* [Objective]: Can the data below be echoed back word for word?

* [Given data]:
====

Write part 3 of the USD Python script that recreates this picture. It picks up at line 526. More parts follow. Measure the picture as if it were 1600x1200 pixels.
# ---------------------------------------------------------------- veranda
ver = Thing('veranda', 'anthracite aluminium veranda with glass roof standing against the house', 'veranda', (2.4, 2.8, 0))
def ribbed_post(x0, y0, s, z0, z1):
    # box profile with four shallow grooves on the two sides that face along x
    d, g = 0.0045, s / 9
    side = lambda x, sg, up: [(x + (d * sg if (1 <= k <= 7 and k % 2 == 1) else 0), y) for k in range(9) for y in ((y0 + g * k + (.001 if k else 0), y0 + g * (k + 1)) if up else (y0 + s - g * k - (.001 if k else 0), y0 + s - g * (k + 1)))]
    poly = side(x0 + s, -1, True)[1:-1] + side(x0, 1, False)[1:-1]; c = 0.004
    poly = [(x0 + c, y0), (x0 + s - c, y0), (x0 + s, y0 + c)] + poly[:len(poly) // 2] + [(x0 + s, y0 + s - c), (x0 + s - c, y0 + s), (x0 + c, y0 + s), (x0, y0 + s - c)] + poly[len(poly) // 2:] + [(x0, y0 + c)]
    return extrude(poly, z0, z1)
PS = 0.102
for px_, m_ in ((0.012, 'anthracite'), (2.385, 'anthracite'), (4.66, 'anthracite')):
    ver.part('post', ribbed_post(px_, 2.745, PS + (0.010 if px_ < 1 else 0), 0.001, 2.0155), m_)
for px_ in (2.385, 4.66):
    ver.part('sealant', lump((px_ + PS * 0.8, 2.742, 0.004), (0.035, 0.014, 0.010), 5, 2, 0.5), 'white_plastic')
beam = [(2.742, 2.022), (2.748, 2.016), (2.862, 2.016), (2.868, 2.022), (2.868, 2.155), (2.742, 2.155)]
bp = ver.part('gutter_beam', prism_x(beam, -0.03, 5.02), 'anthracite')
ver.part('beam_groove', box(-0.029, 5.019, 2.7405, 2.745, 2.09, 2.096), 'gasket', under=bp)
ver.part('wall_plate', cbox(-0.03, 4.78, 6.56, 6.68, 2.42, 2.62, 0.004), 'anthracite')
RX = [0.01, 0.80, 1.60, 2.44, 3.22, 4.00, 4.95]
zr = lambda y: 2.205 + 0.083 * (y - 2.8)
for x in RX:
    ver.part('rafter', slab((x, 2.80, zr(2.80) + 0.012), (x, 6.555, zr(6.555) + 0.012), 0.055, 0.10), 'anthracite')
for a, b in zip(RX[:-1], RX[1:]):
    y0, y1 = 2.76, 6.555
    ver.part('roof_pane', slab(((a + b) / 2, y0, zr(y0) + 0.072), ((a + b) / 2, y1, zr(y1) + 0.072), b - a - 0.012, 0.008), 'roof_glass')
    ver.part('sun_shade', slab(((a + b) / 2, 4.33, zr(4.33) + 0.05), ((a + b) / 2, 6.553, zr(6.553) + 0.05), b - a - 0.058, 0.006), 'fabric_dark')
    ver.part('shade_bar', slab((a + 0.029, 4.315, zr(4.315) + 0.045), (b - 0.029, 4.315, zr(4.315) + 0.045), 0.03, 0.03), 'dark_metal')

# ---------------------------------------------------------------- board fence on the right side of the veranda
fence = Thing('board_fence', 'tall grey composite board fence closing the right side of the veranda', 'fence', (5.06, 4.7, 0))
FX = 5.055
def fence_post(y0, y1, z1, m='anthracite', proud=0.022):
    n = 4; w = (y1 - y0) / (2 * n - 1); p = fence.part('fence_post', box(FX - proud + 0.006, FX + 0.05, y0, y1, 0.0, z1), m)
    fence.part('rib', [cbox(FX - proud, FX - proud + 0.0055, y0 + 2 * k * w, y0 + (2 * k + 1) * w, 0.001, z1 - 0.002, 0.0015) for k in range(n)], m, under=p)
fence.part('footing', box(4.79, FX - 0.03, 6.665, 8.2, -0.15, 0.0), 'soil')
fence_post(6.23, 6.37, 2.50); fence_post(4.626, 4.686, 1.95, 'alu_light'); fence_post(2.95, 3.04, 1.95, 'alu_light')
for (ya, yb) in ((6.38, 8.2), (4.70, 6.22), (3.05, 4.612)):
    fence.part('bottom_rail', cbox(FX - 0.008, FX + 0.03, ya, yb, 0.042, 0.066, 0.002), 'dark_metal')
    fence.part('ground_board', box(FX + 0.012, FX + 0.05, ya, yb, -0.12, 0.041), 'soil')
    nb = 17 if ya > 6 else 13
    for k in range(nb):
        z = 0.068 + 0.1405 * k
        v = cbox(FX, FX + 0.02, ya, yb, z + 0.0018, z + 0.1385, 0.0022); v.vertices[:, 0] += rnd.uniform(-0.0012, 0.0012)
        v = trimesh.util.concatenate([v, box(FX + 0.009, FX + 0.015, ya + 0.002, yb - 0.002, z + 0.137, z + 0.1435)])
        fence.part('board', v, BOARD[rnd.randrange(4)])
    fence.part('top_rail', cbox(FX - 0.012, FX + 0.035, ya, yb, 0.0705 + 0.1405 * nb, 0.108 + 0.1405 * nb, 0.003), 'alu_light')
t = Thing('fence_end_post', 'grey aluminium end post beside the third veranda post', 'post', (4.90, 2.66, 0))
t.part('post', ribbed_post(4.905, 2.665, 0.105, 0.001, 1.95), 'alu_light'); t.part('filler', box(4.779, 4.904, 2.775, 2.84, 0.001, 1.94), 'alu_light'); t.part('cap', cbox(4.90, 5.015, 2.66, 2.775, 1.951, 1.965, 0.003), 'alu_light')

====

* [Task answer]:
Write part 3 of the USD Python script that recreates this picture. It picks up at line 526. More parts follow. Measure the picture as if it were 1600x1200 pixels.
# ---------------------------------------------------------------- veranda
ver = Thing('veranda', 'anthracite aluminium veranda with glass roof standing against the house', 'veranda', (2.4, 2.8, 0))
def ribbed_post(x0, y0, s, z0, z1):
    # box profile with four shallow grooves on the two sides that face along x
    d, g = 0.0045, s / 9
    side = lambda x, sg, up: [(x + (d * sg if (1 <= k <= 7 and k % 2 == 1) else 0), y) for k in range(9) for y in ((y0 + g * k + (.001 if k else 0), y0 + g * (k + 1)) if up else (y0 + s - g * k - (.001 if k else 0), y0 + s - g * (k + 1)))]
    poly = side(x0 + s, -1, True)[1:-1] + side(x0, 1, False)[1:-1]; c = 0.004
    poly = [(x0 + c, y0), (x0 + s - c, y0), (x0 + s, y0 + c)] + poly[:len(poly) // 2] + [(x0 + s, y0 + s - c), (x0 + s - c, y0 + s), (x0 + c, y0 + s), (x0, y0 + s - c)] + poly[len(poly) // 2:] + [(x0, y0 + c)]
    return extrude(poly, z0, z1)
PS = 0.102
for px_, m_ in ((0.012, 'anthracite'), (2.385, 'anthracite'), (4.66, 'anthracite')):
    ver.part('post', ribbed_post(px_, 2.745, PS + (0.010 if px_ < 1 else 0), 0.001, 2.0155), m_)
for px_ in (2.385, 4.66):
    ver.part('sealant', lump((px_ + PS * 0.8, 2.742, 0.004), (0.035, 0.014, 0.010), 5, 2, 0.5), 'white_plastic')
beam = [(2.742, 2.022), (2.748, 2.016), (2.862, 2.016), (2.868, 2.022), (2.868, 2.155), (2.742, 2.155)]
bp = ver.part('gutter_beam', prism_x(beam, -0.03, 5.02), 'anthracite')
ver.part('beam_groove', box(-0.029, 5.019, 2.7405, 2.745, 2.09, 2.096), 'gasket', under=bp)
ver.part('wall_plate', cbox(-0.03, 4.78, 6.56, 6.68, 2.42, 2.62, 0.004), 'anthracite')
RX = [0.01, 0.80, 1.60, 2.44, 3.22, 4.00, 4.95]
zr = lambda y: 2.205 + 0.083 * (y - 2.8)
for x in RX:
    ver.part('rafter', slab((x, 2.80, zr(2.80) + 0.012), (x, 6.555, zr(6.555) + 0.012), 0.055, 0.10), 'anthracite')
for a, b in zip(RX[:-1], RX[1:]):
    y0, y1 = 2.76, 6.555
    ver.part('roof_pane', slab(((a + b) / 2, y0, zr(y0) + 0.072), ((a + b) / 2, y1, zr(y1) + 0.072), b - a - 0.012, 0.008), 'roof_glass')
    ver.part('sun_shade', slab(((a + b) / 2, 4.33, zr(4.33) + 0.05), ((a + b) / 2, 6.553, zr(6.553) + 0.05), b - a - 0.058, 0.006), 'fabric_dark')
    ver.part('shade_bar', slab((a + 0.029, 4.315, zr(4.315) + 0.045), (b - 0.029, 4.315, zr(4.315) + 0.045), 0.03, 0.03), 'dark_metal')

# ---------------------------------------------------------------- board fence on the right side of the veranda
fence = Thing('board_fence', 'tall grey composite board fence closing the right side of the veranda', 'fence', (5.06, 4.7, 0))
FX = 5.055
def fence_post(y0, y1, z1, m='anthracite', proud=0.022):
    n = 4; w = (y1 - y0) / (2 * n - 1); p = fence.part('fence_post', box(FX - proud + 0.006, FX + 0.05, y0, y1, 0.0, z1), m)
    fence.part('rib', [cbox(FX - proud, FX - proud + 0.0055, y0 + 2 * k * w, y0 + (2 * k + 1) * w, 0.001, z1 - 0.002, 0.0015) for k in range(n)], m, under=p)
fence.part('footing', box(4.79, FX - 0.03, 6.665, 8.2, -0.15, 0.0), 'soil')
fence_post(6.23, 6.37, 2.50); fence_post(4.626, 4.686, 1.95, 'alu_light'); fence_post(2.95, 3.04, 1.95, 'alu_light')
for (ya, yb) in ((6.38, 8.2), (4.70, 6.22), (3.05, 4.612)):
    fence.part('bottom_rail', cbox(FX - 0.008, FX + 0.03, ya, yb, 0.042, 0.066, 0.002), 'dark_metal')
    fence.part('ground_board', box(FX + 0.012, FX + 0.05, ya, yb, -0.12, 0.041), 'soil')
    nb = 17 if ya > 6 else 13
    for k in range(nb):
        z = 0.068 + 0.1405 * k
        v = cbox(FX, FX + 0.02, ya, yb, z + 0.0018, z + 0.1385, 0.0022); v.vertices[:, 0] += rnd.uniform(-0.0012, 0.0012)
        v = trimesh.util.concatenate([v, box(FX + 0.009, FX + 0.015, ya + 0.002, yb - 0.002, z + 0.137, z + 0.1435)])
        fence.part('board', v, BOARD[rnd.randrange(4)])
    fence.part('top_rail', cbox(FX - 0.012, FX + 0.035, ya, yb, 0.0705 + 0.1405 * nb, 0.108 + 0.1405 * nb, 0.003), 'alu_light')
t = Thing('fence_end_post', 'grey aluminium end post beside the third veranda post', 'post', (4.90, 2.66, 0))
t.part('post', ribbed_post(4.905, 2.665, 0.105, 0.001, 1.95), 'alu_light'); t.part('filler', box(4.779, 4.904, 2.775, 2.84, 0.001, 1.94), 'alu_light'); t.part('cap', cbox(4.90, 5.015, 2.66, 2.775, 1.951, 1.965, 0.003), 'alu_light')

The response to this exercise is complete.